Along the way, an elderly woman pleading for help handed her a baby to care for. The woman and her husband were also able to make it over the fence.

"I think a lot of us needed to hear today's message," Vaa said after attending church at King's Cathedral in Kahului.

"All these ashes are going to turn into beauty. I know Lahaina will come back 10 times stronger."

Scott Landis, pastor at Keawal'i Church, a United Church of Christ congregation in Makena, said an unusually large crowd of 100 showed up, nearly double what he would have expected on a typical Sunday in August.

"They were really listening. You could tell people were here, looking for a word of hope," Landis said.

Among them were people who have family and friends unaccounted for, and they are "fearing the worst" he added.

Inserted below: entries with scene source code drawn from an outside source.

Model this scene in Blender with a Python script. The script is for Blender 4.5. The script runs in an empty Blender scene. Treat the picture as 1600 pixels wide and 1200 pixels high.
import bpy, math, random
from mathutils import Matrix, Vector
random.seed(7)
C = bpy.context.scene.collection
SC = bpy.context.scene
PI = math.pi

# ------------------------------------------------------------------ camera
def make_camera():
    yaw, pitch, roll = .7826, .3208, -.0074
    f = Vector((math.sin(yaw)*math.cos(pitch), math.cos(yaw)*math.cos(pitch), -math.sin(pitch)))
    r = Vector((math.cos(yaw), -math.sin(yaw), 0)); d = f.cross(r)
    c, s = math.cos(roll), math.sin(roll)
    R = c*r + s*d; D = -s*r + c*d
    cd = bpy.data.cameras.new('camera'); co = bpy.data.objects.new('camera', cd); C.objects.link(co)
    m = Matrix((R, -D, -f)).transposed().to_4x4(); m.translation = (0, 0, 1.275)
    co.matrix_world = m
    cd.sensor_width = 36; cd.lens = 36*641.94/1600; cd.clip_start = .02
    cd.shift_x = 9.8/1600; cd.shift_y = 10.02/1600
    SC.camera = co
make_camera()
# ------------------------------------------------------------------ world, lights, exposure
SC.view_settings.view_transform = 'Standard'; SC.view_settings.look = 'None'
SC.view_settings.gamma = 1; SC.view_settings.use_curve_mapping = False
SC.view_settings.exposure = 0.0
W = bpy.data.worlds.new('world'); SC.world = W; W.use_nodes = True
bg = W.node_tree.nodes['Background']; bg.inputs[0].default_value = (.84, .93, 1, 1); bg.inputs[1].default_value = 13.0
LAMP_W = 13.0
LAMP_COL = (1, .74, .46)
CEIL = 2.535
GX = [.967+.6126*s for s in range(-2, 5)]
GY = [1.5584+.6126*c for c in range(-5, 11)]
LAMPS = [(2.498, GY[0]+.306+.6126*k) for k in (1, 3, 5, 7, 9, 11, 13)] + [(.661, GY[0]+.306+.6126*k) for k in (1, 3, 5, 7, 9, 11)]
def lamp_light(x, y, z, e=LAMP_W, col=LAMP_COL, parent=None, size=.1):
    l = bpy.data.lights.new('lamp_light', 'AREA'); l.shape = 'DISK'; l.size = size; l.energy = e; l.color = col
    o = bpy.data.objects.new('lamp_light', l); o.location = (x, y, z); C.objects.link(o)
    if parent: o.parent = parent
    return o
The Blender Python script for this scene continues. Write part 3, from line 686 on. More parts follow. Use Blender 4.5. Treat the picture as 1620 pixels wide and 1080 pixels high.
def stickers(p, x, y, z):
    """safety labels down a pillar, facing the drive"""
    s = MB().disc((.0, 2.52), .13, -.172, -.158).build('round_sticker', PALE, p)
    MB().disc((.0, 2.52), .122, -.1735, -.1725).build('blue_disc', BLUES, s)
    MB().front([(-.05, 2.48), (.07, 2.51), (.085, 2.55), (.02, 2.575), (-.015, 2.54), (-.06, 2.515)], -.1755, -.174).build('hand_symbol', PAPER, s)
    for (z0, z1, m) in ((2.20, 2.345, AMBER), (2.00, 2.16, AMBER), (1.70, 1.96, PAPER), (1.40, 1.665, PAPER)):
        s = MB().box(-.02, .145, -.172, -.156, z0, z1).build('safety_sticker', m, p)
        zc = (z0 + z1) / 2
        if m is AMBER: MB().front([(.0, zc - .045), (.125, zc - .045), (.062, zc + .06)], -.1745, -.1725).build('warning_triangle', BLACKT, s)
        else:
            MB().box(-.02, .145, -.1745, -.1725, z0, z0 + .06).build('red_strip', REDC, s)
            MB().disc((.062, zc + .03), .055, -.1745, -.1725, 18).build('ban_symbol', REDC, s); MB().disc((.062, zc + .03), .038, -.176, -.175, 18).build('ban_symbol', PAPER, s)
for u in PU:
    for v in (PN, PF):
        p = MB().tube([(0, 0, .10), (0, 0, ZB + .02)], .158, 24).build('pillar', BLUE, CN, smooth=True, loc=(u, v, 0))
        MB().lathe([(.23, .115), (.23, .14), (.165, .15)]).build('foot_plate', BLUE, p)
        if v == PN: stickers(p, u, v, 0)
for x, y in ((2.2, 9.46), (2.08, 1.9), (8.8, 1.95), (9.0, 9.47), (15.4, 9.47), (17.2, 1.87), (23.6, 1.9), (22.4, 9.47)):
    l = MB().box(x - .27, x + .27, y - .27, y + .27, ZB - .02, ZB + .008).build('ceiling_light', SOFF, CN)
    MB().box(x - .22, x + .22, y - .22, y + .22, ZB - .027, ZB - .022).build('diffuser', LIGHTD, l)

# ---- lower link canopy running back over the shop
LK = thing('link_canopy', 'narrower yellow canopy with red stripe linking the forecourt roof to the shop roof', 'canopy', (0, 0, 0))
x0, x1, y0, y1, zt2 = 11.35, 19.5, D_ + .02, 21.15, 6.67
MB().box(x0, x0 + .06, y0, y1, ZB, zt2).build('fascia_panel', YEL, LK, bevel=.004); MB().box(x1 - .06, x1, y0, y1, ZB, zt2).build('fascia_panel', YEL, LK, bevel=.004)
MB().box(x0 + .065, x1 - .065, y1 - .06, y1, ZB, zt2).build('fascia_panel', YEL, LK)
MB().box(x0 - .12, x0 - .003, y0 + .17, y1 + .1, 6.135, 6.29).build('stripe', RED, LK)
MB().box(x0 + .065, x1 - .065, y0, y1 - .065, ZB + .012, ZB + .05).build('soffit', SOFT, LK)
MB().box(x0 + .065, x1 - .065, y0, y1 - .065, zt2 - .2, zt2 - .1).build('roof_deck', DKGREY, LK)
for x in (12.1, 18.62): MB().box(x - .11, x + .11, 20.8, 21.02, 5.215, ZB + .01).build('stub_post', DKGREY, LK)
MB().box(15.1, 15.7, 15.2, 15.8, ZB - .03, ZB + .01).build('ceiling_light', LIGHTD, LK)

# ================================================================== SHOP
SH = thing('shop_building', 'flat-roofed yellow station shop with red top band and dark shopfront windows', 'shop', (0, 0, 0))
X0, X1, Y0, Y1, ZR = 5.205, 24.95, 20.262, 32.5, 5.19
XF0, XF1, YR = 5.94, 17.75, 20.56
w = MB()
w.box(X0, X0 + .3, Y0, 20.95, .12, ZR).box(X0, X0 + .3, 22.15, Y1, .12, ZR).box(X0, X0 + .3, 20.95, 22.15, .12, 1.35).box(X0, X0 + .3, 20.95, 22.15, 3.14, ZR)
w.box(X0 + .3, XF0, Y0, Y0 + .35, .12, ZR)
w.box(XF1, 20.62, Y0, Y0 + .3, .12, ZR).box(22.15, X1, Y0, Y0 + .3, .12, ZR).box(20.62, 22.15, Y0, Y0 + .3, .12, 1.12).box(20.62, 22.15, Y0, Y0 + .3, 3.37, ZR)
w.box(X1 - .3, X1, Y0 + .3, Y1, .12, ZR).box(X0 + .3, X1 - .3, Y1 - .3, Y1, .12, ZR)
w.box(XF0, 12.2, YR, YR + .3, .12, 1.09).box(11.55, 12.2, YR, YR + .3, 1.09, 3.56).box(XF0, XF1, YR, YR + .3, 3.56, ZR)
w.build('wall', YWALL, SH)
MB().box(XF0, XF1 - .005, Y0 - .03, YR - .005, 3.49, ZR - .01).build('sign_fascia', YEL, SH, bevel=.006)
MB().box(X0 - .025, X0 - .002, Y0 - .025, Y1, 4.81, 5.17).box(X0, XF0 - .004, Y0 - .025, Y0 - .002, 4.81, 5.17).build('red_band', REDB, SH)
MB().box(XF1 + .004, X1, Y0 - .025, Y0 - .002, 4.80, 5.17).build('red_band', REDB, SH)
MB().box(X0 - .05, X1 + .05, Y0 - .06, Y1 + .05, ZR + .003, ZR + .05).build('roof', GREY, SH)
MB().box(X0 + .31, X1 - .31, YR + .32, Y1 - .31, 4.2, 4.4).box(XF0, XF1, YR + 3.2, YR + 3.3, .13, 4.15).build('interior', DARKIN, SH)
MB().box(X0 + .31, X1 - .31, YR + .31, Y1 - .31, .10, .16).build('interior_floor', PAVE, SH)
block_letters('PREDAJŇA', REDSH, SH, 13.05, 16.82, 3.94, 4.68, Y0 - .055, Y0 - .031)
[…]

Clinging to hopes of finding missing survivors, people sifted through a crowd-sourced online database listing thousands of names of individuals who had been found as well as of those who remained unaccounted for.

Family and friends mobilised on social media, sharing information about their missing loved ones, asking for help in locating them.

"Still searching for my in-laws," Heather Baylosis wrote in an Instagram post. "People are being found alive and severely disoriented due to what they have gone through. We are holding out hope!"

Hundreds of people were still missing, though a precise count remained unclear.

Hawaii Governor Josh Green again vowed to investigate the response to the blaze and the emergency notification systems after some residents questioned whether more could have been done to warn them.

Some witnesses said they had little warning, describing their terror as the blaze destroyed the town around them in what seemed to be a matter of minutes. Others dove into the Pacific Ocean to escape.

The cost to rebuild Lahaina was estimated at $US5.5 billion ($A8.5 billion), according to the Federal Emergency Management Agency, with more than 2200 structures damaged or destroyed and more than 850 hectares burned.